Wednesday, December 25, 2013

The Death of Writing as a Career?

Interesting post, on FB of all places.

Richard Russo, "An Open Letter to My Fellow Authors"

Excerpt: 
What the Apples and Googles and Amazons and Netflixes of the world all have in common (in addition to their quest for world domination), is that they’re all starved for content, and for that they need us. Which means we have a say in all this. Everything in the digital age may feel new and may seem to operate under new rules, but the conversation about the relationship between art and commerce is age-old, and artists must be part of it. To that end we’d do well to speak with one voice, though it’s here we demonstrate our greatest weakness.
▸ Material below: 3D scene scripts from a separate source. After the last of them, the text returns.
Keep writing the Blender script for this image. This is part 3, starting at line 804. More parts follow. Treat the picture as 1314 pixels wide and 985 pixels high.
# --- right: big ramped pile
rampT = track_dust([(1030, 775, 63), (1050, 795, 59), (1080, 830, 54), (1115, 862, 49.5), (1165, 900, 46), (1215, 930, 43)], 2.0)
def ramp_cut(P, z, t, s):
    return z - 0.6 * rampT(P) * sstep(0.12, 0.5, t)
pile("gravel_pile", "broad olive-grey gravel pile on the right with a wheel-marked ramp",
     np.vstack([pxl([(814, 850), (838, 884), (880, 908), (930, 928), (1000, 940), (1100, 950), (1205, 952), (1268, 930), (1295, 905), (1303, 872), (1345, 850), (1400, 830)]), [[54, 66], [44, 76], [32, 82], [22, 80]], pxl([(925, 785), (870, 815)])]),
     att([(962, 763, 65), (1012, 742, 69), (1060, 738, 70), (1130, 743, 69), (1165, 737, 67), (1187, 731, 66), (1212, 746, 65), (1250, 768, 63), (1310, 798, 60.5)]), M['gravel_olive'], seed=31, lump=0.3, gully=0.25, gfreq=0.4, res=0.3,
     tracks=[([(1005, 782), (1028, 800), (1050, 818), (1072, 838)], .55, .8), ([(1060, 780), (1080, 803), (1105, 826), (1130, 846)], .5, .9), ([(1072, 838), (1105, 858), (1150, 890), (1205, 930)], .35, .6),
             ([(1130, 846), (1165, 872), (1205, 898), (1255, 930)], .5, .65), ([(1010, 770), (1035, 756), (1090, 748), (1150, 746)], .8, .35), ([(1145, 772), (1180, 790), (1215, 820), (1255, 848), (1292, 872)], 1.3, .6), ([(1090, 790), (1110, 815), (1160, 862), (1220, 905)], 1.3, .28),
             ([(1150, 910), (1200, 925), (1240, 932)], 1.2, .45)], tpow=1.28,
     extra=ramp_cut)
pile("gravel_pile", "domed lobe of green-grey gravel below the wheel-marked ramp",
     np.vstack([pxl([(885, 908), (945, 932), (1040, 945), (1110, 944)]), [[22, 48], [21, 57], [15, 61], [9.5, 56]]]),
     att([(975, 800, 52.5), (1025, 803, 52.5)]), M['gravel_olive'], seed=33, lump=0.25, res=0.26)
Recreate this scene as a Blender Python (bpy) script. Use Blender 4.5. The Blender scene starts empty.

Writers are notoriously independent cusses, hard to wrangle. We spend our mostly solitary days filling up blank pieces of paper with words. We must like it that way, or we wouldn’t do it. But while it’s pretty to think that our odd way of life will endure, there’s no guarantee. The writing life is ours to defend.

ATSRTWT 

Nod to Pietro PC

2 comments:

windwheel said...

Dreadful.
In India, the leading 'Libertarian' writer, Gurcharan Das, as well as some wannabees, opposed the end of price discrimination in publishing.
(Vide- http://socioproctology.blogspot.co.uk/search?q=publishing+dicks)
Authors oughtn't to be paid for their books but for writing. Otherwise you get the same book in a slightly different guise every couple of years whereas, on the other model, there is a lot of market discovery going on- which is what language is for.
'Only stupid people read'.

Tom said...

Dreadful!
He wants artists/writers "to speak with one voice"! Why then would we need more than one? Next, he complains to these artists that they are "hard to wrangle". Apart from BDSM fantasies, who in hell wants to be wrangled?

Yes, the world is changing.Resisting that is futile. The way to handle change is to LEAD it!